When you think of the English Civil War, chances are you think of men fighting men on bloody battlefields, Parliament butting heads with the King, and then finally chopping Charles I’s off. The history books tell the Civil War as a male story, with women playing supporting roles – as the wives, mothers and sisters of the brave men at the heart of the action. But bestselling historical novelist Tobsha Learner is here to tell us a different story – of the forgotten women who shaped victories and defeats, and risked their lives for the cause they believed in. 

Meet the female spies of the English Civil War. From aristocrats to nurses to washerwomen, they were prevalent on both the King’s side (the Royalists) and the Parliamentarians. In the 17thcentury, as women were utterly dismissed as intellectual equals and therefore not considered capable of espionage, women made great spies. Without arousing suspicion, they could travel from a Royalist camp to a Parliamentarian stronghold and one political or social circle to another. 

They were invisible witnesses to much political and military intrigue – whether in the stateroom, parlour, printing press, laundry room or, in some cases, bedroom – and therefore party to top-secret information. Such information was often carried by ladies-in-waiting or the wives of diplomats across the Channel to France, Holland and Spain. The King’s entrepreneurial wife, Queen Henrietta herself, formed her own spy ring. Other women were often employed to smuggle messages sewn into the covers of books.

Here are just some of the notable women from both sides worth celebrating…

The Countess of Carlisle, Lady Lucy Hay 

Famously beautiful and ‘A Lady of the Royal Bedchamber’ Lady Lucy Hay started out as a beloved confidante of Queen Henrietta. But it was chequered friendship, swinging between devotion and envy.

Following her first husband’s death, Lucy briefly became the mistress of Royalist Henry Rich, but her next conquest was a Parliamentarian – Thomas Wentworth. Lucy Hay was his conduit. After Wentworth was betrayed by King Charles and perished, Lucy Hay switched sides for good and became the mistress of Parliamentarian leader John Pym. 

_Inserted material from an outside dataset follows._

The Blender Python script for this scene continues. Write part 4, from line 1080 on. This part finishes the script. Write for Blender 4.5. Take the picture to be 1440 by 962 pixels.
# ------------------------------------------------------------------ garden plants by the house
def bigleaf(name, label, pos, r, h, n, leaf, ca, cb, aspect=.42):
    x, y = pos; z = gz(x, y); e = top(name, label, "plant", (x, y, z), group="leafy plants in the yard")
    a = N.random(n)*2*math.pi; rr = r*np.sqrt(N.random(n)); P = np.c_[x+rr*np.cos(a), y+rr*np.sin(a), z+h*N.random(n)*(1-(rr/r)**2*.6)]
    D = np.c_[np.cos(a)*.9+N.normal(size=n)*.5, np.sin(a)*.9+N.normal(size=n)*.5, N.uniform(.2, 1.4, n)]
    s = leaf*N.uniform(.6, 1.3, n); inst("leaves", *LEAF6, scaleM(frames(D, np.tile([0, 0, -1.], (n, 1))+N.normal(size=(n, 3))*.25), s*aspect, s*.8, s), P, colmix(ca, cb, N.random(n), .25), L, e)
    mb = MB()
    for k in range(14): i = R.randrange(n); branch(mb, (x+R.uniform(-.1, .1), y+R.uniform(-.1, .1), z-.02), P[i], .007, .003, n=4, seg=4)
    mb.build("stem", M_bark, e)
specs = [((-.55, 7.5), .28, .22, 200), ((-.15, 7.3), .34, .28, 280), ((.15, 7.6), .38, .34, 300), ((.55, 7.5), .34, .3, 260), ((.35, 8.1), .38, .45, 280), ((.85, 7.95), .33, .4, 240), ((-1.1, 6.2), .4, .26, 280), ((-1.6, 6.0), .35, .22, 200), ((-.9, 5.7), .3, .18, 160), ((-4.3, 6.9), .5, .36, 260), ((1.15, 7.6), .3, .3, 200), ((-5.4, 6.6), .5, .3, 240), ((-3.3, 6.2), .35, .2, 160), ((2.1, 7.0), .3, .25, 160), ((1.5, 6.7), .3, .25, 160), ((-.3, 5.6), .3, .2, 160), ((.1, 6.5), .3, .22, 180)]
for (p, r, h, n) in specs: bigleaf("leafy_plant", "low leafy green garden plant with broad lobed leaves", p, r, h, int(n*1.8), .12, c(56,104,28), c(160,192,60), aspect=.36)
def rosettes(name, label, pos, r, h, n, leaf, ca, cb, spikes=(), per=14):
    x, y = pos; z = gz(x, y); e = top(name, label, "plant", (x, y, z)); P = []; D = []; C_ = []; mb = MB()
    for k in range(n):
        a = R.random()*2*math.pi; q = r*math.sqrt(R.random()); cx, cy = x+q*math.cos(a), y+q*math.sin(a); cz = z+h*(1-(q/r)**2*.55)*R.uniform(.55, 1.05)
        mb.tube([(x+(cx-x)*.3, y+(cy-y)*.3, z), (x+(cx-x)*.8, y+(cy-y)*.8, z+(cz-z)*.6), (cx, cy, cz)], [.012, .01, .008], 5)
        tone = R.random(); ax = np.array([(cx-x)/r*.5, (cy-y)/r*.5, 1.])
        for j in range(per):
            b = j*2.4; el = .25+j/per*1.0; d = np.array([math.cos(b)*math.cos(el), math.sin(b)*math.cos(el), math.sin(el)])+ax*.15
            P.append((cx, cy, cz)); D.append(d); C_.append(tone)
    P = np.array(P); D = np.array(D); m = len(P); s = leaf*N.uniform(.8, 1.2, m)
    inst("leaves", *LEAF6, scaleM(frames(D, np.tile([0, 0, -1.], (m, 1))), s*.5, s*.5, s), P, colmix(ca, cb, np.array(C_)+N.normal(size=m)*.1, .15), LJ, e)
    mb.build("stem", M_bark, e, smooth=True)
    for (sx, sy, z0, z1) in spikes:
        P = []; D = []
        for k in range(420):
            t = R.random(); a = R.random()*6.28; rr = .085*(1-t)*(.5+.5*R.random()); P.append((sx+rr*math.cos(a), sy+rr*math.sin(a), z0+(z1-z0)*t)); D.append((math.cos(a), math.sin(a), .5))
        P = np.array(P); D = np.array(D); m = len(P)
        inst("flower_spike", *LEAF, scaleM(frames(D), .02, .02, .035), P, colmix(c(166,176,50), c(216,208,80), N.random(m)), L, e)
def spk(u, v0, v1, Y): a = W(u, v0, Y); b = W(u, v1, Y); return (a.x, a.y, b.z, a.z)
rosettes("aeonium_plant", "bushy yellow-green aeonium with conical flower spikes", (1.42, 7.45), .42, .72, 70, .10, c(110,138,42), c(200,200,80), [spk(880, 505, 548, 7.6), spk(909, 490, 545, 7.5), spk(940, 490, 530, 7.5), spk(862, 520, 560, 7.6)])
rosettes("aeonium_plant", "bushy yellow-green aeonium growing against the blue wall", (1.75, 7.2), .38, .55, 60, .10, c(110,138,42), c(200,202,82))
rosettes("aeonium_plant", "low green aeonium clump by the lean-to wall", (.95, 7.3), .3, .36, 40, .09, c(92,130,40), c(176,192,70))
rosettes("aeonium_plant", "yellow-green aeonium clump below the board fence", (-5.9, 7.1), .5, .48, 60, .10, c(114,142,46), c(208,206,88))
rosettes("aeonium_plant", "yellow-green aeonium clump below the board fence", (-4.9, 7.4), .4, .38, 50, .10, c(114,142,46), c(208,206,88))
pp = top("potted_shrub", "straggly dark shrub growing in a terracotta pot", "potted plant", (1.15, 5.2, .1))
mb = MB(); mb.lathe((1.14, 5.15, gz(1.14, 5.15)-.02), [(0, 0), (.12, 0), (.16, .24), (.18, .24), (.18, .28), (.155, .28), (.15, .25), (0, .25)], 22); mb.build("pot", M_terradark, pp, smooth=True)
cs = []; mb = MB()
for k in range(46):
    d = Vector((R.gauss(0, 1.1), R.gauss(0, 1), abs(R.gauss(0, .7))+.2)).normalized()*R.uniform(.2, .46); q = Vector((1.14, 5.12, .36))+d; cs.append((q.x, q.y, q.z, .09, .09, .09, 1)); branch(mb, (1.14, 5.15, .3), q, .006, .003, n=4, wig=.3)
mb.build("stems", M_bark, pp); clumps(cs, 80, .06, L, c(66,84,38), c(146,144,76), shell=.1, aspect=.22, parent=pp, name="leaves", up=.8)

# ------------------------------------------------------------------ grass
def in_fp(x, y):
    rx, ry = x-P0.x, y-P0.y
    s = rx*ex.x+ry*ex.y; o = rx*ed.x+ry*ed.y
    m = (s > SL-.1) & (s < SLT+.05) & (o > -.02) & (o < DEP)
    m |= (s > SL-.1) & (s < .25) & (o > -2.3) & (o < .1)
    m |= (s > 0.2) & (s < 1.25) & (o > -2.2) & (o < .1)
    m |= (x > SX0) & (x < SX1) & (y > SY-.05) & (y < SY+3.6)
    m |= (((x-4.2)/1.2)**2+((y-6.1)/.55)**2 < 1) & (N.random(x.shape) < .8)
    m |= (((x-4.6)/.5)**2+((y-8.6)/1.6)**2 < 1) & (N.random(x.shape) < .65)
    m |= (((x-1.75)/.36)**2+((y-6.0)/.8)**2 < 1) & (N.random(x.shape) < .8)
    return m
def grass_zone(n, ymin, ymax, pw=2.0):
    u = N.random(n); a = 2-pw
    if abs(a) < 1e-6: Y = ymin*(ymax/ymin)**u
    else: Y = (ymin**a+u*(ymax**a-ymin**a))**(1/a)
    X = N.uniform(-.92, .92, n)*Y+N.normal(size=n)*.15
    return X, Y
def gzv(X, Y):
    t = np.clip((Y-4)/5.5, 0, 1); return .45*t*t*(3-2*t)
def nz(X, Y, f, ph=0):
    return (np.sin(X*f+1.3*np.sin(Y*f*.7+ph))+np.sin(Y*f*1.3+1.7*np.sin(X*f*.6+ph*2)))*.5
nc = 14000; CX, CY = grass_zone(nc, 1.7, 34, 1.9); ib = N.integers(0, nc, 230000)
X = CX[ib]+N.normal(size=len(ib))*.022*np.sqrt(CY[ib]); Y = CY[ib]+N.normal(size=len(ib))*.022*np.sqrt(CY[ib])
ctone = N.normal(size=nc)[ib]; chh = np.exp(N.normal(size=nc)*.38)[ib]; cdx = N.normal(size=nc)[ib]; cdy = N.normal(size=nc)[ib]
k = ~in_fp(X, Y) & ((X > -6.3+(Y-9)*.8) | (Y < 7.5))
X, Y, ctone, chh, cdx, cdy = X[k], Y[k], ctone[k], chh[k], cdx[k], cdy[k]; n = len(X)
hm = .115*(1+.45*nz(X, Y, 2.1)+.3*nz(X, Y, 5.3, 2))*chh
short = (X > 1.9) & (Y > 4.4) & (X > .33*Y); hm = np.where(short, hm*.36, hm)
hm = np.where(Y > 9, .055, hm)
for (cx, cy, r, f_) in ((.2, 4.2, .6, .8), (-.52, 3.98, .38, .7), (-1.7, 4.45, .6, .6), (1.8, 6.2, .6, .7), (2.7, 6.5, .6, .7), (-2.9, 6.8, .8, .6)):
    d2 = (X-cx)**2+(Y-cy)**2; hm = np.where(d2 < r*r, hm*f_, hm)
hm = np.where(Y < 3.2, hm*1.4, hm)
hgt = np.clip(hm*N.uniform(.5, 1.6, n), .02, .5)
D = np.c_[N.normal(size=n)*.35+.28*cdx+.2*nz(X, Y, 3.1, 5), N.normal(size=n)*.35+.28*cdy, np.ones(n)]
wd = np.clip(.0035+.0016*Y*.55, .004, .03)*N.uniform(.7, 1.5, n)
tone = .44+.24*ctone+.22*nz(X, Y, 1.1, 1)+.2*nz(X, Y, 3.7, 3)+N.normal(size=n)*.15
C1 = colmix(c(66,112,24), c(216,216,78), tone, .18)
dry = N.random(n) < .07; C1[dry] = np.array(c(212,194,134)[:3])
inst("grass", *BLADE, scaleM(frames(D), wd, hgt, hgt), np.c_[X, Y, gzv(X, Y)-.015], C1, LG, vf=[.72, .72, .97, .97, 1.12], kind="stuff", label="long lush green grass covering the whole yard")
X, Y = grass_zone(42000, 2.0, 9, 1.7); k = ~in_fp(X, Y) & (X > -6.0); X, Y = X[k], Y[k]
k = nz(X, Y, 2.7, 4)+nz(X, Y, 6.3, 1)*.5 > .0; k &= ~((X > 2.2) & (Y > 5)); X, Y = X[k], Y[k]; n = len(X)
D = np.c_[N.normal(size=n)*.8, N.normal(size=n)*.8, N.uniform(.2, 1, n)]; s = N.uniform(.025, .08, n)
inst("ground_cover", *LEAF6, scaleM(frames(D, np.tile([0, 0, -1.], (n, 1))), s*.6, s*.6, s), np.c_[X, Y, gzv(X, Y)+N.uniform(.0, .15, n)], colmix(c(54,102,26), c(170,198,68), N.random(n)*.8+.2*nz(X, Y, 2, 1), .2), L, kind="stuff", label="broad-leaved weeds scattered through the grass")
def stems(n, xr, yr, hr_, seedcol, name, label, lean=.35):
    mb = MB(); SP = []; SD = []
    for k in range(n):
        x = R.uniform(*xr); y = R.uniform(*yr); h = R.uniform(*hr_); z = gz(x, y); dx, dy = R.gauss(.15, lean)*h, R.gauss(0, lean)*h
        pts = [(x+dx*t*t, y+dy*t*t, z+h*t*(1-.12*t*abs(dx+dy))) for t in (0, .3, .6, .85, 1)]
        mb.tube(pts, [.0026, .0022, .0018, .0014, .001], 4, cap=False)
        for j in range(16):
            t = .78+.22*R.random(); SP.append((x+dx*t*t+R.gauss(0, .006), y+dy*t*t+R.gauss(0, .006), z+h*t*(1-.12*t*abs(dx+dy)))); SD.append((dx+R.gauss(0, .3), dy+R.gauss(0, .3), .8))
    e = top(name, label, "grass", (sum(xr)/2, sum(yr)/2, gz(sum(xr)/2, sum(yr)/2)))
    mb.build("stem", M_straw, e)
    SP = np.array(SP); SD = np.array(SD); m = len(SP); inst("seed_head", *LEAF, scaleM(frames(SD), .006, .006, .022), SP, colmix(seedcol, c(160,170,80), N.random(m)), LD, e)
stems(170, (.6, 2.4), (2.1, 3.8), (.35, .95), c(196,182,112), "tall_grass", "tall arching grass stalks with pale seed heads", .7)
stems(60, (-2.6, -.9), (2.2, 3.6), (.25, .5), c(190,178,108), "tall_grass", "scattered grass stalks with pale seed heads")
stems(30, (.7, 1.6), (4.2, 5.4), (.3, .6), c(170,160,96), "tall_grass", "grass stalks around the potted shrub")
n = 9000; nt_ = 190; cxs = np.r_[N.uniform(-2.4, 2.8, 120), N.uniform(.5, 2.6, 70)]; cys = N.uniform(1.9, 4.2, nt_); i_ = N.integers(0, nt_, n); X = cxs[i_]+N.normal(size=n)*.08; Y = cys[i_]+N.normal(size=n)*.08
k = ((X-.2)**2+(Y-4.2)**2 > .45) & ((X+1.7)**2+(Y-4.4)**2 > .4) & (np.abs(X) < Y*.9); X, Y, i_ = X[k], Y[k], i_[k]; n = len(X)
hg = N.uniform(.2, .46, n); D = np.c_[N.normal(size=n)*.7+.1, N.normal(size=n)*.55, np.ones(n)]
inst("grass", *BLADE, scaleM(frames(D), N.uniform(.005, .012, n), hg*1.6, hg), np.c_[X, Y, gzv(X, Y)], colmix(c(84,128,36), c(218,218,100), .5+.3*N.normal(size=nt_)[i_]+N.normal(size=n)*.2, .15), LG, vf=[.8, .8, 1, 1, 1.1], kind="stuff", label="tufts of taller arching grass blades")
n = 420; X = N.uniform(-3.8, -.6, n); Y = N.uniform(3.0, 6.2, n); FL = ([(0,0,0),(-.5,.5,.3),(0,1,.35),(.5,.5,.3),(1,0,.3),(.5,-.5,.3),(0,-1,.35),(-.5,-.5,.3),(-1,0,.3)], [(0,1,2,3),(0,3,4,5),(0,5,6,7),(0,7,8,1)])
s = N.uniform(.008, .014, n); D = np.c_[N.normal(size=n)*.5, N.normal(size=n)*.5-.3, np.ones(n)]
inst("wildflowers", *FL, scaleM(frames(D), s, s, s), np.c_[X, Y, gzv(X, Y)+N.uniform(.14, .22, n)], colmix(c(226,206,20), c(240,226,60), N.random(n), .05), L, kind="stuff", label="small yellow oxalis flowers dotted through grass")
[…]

And so she enacted her most famous moment of espionage. On 4thJanuary 1642 King Charles I entered Parliament illegally and demanded the arrest of John Pym. But Pym and his cohort were nowhere to be found – all thanks to Lucy Hay, who had already informed Pym of Charles’s intent, allowing him and his friends to escape. She saved Pym’s life and it was this failed attempt by the King to arrest Pym which directly led to the outbreak of the Civil War.

Lady Jane Whorwood 

Jane was the daughter of the man who surveyed James I’s stables and she had intimate access to Charles I.  Romantic letters between them suggest she was quite possibly his mistress, as well as operating as a secret messenger when Charles was imprisoned by Parliament,– getting messages to and from the King and his Royalist supporters. 

She tried to help Charles escape twice, first going to astrologer William Lilly for horary advice and then for acid to corrode the bars of the King’s cell. She maintained close friendships with Parliamentarians and, without doubt, gleaned information from them to support the Royalist cause. 

Elizabeth Atkins

Also known as ‘Parliamentarian Joan’, Elizabeth was a completely different style of spy. A staunch Parliamentarian, Elizabeth was active in the streets, taverns and markets as an informant. She was paid for her work by Parliament and discovered secret caches of weaponry ready to be smuggled to Royalist troops. One can imagine how harmless this stout, middle-aged, poorly dressed woman looked and how well she could eavesdrop and befriend to glean information. 

Lady d’Aubigny

Lady d’Aubigny who, after becoming a young widow with two children under four, endeared herself to the King and undertook missions for the Royalists. These included smuggling instructions for a royal uprising in her hair…No doubt an ornate wig.